From her outcast box she drew a mustard-colored hat with a wide brim. She teased the front of my long hair into a pompadour. The back was a messy upswept lump held together with hairpins. The hat wobbled on my head. She smeared red lipstick on my lips (I never wore makeup) and added rusty dangling earrings to my ears. My shoes were black with pom-poms cut from black leather. I slipped into my mouton lamb coat and clutched a fake alligator bag under my arm. My mother stood back to appraise me and, delighted with her handiwork, exclaimed, “You look stunning.”

But I knew it was wrong; I felt and looked wrong. This was verified when my escort met me at the door of our host’s Greenwich Village apartment and asked, “Aren’t you dressed a little high this evening?” Worse was yet to come.

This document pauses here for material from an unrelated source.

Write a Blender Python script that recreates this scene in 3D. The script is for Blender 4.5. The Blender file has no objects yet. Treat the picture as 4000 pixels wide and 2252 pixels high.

The guests were the art critic Clement Greenberg, Harold Rosenberg, Paul Goodman, Dwight MacDonald, Pearl Kazin, Nora Bell, and several women done up in austere secondhand black: small washed-out sweaters, black tights, and black skirts, some with hems unraveling. I headed for the bathroom and rubbed my too-red lips with toilet paper. I dumped the earrings into my purse, rolled the hat up and jammed it into my coat pocket. What to do with the hair? A few of the hairpins came out and released some strands. But there was nothing I could do with the pompadour, the large white dress, the pom-poms on my shoes.

In the living room a heated discussion was taking place. My escort was in the middle of the verbal fray, happily ignoring me. I took a chair in the darkest corner, beside a man whose face looked like a crumpled dollar bill that had been left in the gutter in the rain. There were discernible features in the mashed-in face, but they didn’t match or go together. He was more of a mess than I — clothes rumpled, brown hair greasy, eyes cloudy, brimming with sadness. He was sipping a glass of milk. “I’m Jim,” he said.

I was close to tears. The men were twice my age or more. The easy intimacy of the women intimidated me. My one desire was to flee, but Jim put his hand on mine and said softly, “Don’t let these phonies frighten you.” He gazed at me thoughtfully. “After all, you’re the girl with the tiger-lily eyes.” He held my hand during the brief, torturous interval that I remained there. Unable to relax, I got up to leave, carrying my coat on my arm and tugging at my hair, trying to let it fall naturally. As I was about to escape, the man who had brought me jumped up and asked, “Why are you leaving so early?” “I have a test tomorrow,” I lied. Then I said, “That man sitting next to me, Jim, he was very kind. Who is he?” “Oh,” came the reply, “that’s James T. Farrell, the novelist who wrote Studs Lonigan.”

I took the subway to the Upper West Side, where we now lived. My father waited for me in the living room. “Who dressed you?” he asked, dismay visible on his face. “Mother,” I answered.

He was very gentle. “Go take a shower, get that goop off your face and hair.” When I came out in my pajamas, he began at once. “I say this to you with all friendly intent. Never, ever wear your hair that way again. Part it on the side, or in the middle, and let it fall to your shoulders. Never, ever wear bright red lipstick or clothes that aren’t who you are. They must be appropriate for you, Eleanor Rackow, and no one else.” I was crying softly, not saying a word.

My father went into the bathroom to gather up the dress, the shoes, the mustard-colored hat, the fake alligator purse, and he walked out of the apartment to the hallway incinerator, where he consigned these items to flames. When he returned, he took his comb from his vest pocket and parted my hair on the left side. “There,” he said. “That’s better. Shoulder length. Keep it that way.” I still do.